• **Problem requirements**: Starting at the line containing "The Blender Python", copy each line exactly, ending with the line containing "24)], 'chilli_red', 16)". Leave out everything else.

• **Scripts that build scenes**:
________________________
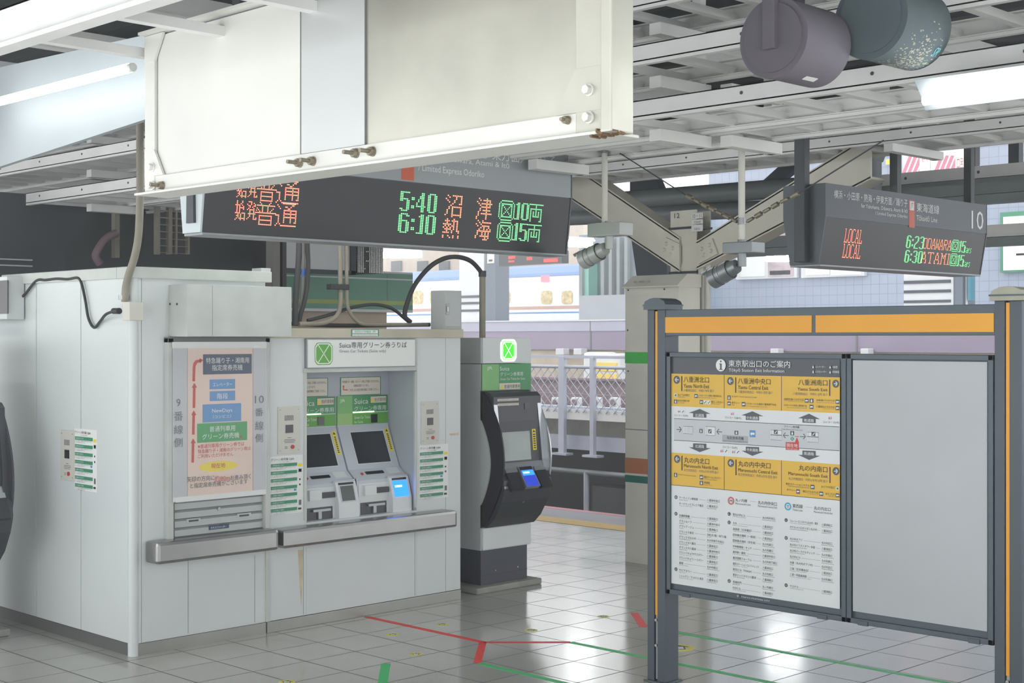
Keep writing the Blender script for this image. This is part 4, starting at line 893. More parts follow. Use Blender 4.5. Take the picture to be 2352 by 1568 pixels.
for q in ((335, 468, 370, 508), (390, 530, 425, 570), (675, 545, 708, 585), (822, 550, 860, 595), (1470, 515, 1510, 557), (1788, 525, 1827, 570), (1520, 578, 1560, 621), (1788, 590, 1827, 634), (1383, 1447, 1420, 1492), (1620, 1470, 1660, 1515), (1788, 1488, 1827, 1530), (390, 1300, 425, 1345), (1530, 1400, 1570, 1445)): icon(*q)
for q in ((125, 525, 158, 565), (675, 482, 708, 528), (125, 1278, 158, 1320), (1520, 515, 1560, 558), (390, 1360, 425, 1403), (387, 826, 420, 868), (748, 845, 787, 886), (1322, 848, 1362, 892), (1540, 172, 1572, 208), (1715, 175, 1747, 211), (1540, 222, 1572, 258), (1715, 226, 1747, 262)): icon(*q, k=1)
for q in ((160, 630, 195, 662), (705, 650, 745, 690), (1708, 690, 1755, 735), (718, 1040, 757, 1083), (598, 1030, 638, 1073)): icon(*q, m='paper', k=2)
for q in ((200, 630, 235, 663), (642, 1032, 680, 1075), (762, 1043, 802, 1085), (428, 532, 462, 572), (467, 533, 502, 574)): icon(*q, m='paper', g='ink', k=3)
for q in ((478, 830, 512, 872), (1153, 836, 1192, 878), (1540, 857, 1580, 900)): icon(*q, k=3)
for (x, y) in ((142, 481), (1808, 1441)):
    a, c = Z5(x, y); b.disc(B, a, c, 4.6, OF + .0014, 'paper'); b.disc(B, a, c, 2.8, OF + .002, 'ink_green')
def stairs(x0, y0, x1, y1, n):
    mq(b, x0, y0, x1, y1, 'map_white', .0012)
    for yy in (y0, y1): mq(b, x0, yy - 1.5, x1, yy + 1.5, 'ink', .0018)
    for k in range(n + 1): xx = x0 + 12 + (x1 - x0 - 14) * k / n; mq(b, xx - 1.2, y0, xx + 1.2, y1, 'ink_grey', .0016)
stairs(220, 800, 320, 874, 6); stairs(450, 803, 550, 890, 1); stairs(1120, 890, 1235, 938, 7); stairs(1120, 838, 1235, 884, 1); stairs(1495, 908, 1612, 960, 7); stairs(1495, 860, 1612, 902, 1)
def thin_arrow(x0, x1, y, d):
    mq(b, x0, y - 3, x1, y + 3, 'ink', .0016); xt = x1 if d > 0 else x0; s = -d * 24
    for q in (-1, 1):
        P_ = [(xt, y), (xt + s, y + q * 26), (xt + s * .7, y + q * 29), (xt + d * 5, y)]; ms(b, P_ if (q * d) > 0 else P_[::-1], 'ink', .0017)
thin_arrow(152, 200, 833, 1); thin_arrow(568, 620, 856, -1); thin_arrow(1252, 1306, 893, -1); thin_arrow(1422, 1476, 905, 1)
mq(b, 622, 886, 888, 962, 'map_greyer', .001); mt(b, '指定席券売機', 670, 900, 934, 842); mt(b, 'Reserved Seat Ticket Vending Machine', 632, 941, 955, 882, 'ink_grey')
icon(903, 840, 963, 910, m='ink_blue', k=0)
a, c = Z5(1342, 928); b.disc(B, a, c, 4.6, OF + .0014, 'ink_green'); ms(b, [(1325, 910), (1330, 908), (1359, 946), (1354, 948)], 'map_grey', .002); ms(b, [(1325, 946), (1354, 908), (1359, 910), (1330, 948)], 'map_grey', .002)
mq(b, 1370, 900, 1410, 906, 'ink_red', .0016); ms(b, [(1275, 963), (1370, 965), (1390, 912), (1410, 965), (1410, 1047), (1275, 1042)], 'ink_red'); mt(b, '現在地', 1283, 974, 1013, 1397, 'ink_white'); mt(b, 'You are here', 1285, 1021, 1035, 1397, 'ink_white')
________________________
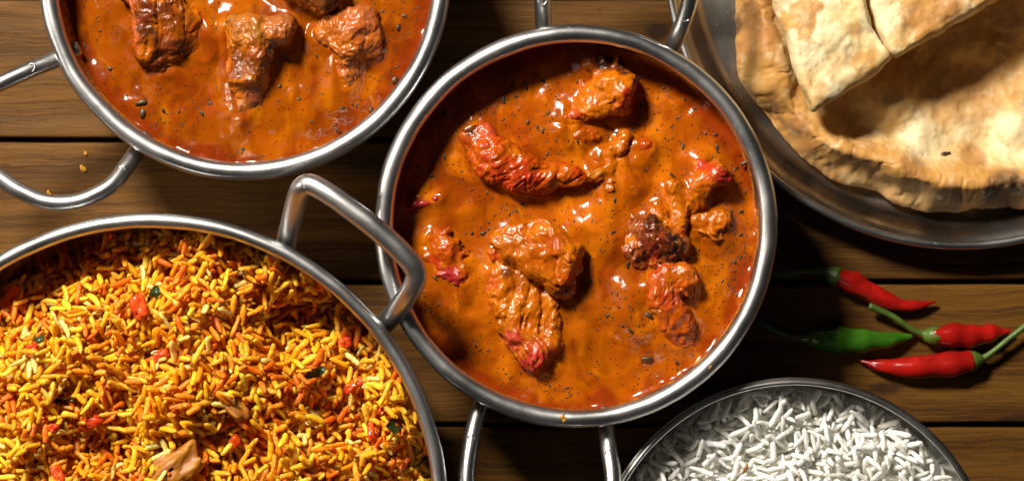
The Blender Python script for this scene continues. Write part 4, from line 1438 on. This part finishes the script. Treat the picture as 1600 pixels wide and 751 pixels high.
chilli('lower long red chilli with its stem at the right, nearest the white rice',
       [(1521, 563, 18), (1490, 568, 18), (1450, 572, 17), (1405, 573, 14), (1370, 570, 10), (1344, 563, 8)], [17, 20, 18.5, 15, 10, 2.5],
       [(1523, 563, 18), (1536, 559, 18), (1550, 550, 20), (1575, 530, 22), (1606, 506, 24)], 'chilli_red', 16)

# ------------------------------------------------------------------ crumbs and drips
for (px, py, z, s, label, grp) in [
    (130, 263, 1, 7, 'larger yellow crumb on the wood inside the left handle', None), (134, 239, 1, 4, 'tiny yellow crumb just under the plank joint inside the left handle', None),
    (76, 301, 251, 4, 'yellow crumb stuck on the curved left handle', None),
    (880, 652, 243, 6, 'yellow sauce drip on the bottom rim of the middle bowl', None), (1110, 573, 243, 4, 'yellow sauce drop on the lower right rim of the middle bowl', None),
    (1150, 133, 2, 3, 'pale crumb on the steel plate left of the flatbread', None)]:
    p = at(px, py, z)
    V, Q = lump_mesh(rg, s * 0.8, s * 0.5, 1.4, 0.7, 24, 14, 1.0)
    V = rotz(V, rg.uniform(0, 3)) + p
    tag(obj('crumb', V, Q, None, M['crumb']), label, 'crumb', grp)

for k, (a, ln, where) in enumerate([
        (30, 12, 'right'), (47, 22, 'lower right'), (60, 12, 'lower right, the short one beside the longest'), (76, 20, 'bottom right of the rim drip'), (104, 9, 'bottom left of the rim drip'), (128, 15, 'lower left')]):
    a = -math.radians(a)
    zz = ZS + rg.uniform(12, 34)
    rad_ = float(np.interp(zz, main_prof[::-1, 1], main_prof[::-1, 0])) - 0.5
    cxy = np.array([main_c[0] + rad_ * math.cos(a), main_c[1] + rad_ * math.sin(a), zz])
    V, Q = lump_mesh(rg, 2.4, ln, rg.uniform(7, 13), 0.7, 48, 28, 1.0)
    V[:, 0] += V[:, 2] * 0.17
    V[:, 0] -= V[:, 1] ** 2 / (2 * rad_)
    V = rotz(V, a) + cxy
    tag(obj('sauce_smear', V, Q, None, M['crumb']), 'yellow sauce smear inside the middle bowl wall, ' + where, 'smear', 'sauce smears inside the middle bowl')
________________________
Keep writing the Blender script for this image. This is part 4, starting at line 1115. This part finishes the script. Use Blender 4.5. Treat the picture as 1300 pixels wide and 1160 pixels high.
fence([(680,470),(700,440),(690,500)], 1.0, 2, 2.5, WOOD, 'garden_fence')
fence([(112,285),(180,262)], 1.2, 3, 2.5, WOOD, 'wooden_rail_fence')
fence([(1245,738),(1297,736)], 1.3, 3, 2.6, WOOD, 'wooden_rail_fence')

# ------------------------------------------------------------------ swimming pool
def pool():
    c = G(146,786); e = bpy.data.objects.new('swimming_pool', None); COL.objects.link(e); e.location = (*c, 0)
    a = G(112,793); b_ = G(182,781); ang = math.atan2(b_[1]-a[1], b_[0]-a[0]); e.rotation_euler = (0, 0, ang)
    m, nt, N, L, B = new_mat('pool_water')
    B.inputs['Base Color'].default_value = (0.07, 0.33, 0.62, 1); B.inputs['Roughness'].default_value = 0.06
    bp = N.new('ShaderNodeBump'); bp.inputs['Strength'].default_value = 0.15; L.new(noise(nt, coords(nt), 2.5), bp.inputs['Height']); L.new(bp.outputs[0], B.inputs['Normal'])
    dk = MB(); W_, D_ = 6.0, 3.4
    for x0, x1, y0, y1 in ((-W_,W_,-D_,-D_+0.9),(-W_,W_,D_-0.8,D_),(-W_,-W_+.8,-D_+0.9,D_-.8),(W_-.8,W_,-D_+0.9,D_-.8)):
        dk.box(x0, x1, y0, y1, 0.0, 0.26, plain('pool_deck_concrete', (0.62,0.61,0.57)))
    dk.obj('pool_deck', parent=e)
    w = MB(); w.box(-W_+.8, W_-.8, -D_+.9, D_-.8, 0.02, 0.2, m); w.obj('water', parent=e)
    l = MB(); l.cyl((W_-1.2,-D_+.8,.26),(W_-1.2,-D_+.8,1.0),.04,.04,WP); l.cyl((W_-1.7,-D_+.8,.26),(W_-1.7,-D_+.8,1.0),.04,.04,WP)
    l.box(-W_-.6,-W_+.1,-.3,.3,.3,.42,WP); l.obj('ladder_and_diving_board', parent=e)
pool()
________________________
• **Solved exercise**:
The Blender Python script for this scene continues. Write part 4, from line 1438 on. This part finishes the script. Treat the picture as 1600 pixels wide and 751 pixels high.
chilli('lower long red chilli with its stem at the right, nearest the white rice',
       [(1521, 563, 18), (1490, 568, 18), (1450, 572, 17), (1405, 573, 14), (1370, 570, 10), (1344, 563, 8)], [17, 20, 18.5, 15, 10, 2.5],
       [(1523, 563, 18), (1536, 559, 18), (1550, 550, 20), (1575, 530, 22), (1606, 506, 24)], 'chilli_red', 16)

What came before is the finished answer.